Un secondo punto che merita essere evidenziato è localizzato nell’ambito delle commissioni nette, ricavi che nell’insieme hanno registrato nel 2022 un andamento non brillante (-2% per i cinque  gruppi maggiori). Solo Bper smentisce questo trend, ma esclusivamente per effetto della modifica del perimetro di consolidamento (inclusione di Carige) avvenuto negli ultimi due trimestri dell’anno. Il deludente andamento delle commissioni nette non è inaspettato considerato che il risparmio gestito ha registrato nel 2022 una progressione favorevole nel primo e nell’ultimo trimestre e  ampie difficoltà nel resto dell’anno.

Il punto che si vuole qui evidenziare è la conferma nel 2022 della crescente importanza delle commissioni ricavate dalla prestazione di servizi di pagamento. Nel caso di Intesa nel 2022 queste commissioni sono cresciute del 4% a 2,4mld, arrivando a rappresentare il 27% del totale delle commissioni nette. Incremento più deciso per UniCredit, +14% a/a a 2,3mld. Per entrambi i gruppi la dinamica di questa tipologia di commissioni risulta più regolare di quanto riscontrabile per quelle legate al risparmio gestito.
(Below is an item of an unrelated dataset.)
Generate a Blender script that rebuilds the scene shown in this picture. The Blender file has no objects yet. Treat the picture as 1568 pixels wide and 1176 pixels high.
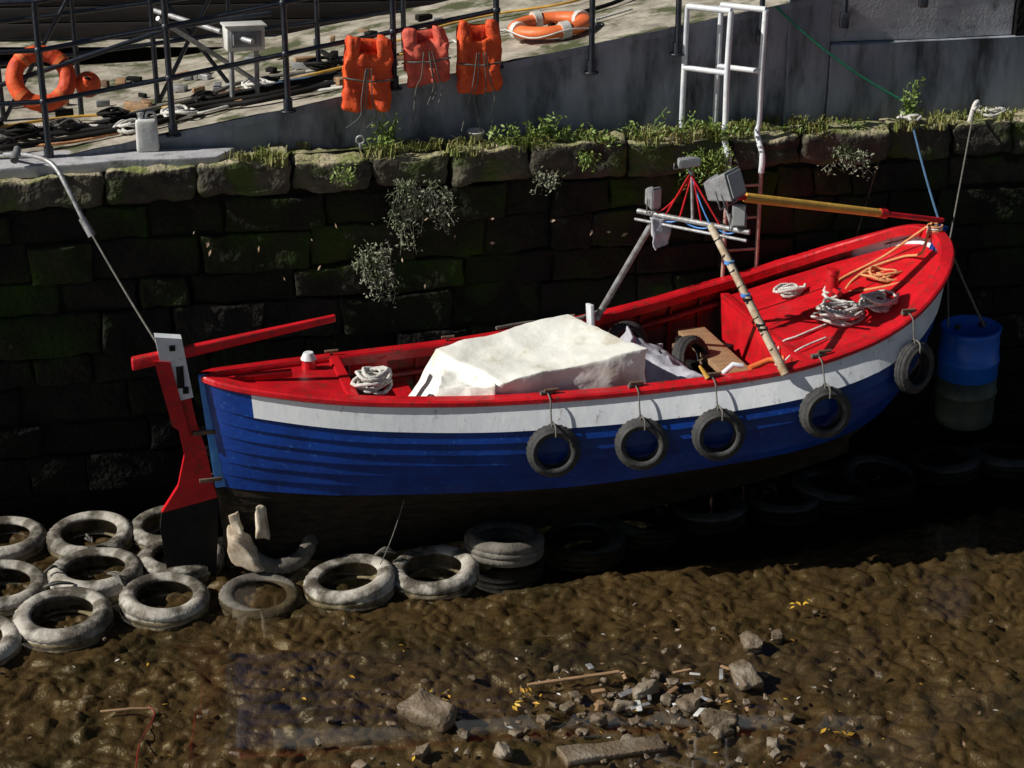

I bilanci 2022 hanno infine confermato in modo chiaro come la dinamica dei costi operativi sia stata strutturalmente raffreddata. A fronte di ricavi in crescita di oltre l’8%, i costi aumentano di appena lo 0,1%. Se dal confronto si esclude BPER (i cui conti sono condizionati dall’inclusione di Carige) il totale dei costi risulta a/a in diminuzione dell’1%. Le banche stanno cominciando ad incassare i benefici del processo di trasformazione strutturale che le ha viste approdare all’era digitale, un processo che se da un lato ha richiesto anche importanti investimenti, dall’altro lato ha consentito di ridurre significativamente l’onere attribuibile alla rete distributiva.
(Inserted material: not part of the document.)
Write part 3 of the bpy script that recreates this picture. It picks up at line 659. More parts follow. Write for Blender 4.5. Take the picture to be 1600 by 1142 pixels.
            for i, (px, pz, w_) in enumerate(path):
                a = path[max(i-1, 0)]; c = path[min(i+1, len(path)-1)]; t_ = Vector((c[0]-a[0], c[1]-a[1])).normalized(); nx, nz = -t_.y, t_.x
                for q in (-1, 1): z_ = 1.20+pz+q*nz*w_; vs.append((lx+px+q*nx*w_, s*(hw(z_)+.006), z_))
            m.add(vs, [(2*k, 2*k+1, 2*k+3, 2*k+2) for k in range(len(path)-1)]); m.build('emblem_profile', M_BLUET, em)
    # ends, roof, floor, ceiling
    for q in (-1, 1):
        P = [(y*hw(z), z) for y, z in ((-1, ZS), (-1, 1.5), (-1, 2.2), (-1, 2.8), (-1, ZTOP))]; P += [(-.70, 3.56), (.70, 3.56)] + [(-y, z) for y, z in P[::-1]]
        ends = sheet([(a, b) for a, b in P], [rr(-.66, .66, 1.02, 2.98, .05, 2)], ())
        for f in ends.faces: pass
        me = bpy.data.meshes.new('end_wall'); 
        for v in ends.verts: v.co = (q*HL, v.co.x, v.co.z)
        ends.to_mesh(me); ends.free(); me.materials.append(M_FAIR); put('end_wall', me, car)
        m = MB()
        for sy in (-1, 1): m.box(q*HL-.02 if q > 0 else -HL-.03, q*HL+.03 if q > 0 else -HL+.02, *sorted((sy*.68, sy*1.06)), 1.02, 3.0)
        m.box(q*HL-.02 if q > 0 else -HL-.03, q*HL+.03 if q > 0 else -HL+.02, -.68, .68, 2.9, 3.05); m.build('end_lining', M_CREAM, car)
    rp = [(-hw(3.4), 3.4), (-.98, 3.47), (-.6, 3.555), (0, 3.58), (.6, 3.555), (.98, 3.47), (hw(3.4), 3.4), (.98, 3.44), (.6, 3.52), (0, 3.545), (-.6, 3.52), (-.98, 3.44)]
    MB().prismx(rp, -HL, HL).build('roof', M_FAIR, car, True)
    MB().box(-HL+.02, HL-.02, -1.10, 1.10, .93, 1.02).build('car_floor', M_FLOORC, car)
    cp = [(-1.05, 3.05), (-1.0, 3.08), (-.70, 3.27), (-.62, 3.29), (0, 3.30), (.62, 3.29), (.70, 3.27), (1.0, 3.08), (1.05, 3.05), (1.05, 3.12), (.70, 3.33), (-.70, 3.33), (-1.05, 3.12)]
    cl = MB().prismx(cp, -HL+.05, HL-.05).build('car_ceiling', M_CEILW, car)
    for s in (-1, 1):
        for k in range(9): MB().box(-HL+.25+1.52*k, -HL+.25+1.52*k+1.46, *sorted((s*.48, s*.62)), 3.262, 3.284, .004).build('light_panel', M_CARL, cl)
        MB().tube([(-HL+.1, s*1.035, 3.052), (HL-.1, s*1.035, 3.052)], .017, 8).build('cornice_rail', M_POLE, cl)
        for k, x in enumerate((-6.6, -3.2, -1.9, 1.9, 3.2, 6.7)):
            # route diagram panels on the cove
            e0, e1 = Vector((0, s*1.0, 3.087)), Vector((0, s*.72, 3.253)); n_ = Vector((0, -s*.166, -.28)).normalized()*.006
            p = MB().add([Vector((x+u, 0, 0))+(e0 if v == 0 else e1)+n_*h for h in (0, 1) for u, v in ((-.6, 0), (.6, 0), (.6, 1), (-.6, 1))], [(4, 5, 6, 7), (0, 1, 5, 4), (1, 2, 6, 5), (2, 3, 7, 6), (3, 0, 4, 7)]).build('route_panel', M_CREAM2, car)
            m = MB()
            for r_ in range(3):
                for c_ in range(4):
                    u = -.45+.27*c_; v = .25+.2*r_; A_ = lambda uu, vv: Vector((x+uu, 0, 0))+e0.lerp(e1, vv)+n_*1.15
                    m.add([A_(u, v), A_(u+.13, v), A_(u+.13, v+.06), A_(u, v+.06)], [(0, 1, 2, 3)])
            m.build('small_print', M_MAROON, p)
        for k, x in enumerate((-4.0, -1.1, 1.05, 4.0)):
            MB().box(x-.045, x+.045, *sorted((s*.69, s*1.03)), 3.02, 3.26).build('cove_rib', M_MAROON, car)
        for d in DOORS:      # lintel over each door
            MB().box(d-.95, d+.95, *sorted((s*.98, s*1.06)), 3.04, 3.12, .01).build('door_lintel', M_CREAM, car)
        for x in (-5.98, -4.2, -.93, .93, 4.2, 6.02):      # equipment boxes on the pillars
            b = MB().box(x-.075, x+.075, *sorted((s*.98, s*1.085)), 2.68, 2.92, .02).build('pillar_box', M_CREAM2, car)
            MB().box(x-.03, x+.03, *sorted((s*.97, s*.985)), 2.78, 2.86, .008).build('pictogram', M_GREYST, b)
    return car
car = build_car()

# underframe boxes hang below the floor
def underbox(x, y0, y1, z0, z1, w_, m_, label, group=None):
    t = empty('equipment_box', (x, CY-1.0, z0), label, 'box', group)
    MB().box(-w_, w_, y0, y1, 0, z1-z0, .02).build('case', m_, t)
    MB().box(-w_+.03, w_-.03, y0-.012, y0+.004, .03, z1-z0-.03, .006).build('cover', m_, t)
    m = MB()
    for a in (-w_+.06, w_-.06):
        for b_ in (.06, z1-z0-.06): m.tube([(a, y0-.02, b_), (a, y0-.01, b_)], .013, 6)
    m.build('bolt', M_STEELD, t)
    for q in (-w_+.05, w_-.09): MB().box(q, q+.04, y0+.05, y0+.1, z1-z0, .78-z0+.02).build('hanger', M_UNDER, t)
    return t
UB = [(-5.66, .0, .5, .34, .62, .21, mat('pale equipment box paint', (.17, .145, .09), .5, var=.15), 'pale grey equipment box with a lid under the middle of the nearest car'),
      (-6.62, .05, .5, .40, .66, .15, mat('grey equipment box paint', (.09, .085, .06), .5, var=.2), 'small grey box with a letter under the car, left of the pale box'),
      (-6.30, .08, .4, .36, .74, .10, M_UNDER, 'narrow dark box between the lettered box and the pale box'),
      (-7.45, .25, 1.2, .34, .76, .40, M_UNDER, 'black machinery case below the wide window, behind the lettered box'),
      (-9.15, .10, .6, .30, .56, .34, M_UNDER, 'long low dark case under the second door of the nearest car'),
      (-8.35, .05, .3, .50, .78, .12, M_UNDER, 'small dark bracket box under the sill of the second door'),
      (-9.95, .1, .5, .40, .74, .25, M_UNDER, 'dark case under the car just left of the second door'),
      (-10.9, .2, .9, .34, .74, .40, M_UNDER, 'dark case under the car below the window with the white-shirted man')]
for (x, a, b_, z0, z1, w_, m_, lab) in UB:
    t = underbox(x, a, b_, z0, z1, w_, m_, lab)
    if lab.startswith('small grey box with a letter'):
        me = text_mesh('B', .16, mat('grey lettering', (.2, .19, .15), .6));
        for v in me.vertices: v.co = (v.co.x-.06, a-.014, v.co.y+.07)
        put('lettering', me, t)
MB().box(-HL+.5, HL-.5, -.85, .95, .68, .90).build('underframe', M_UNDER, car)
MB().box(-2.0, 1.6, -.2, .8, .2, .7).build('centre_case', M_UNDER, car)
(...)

È un’evoluzione ancora in corso, come dimostrano Intesa e MPS. Tra il IV trimestre 2021 e il 2022 Intesa ha chiuso oltre 550 sportelli, favorito l’uscita di 2mila dipendenti, effettuato 1300 assunzioni e riqualificato oltre 2000 dipendenti. MPS, da parte sua, ha attuato nel novembre scorso una delle maggiori operazioni di esodo incentivato (4.100 uscite su un totale di circa 21.000 dipendenti) con un onere immediato di oltre 900 mln ed una riduzione della spesa annua per il personale di alcune centinaia di milioni di euro.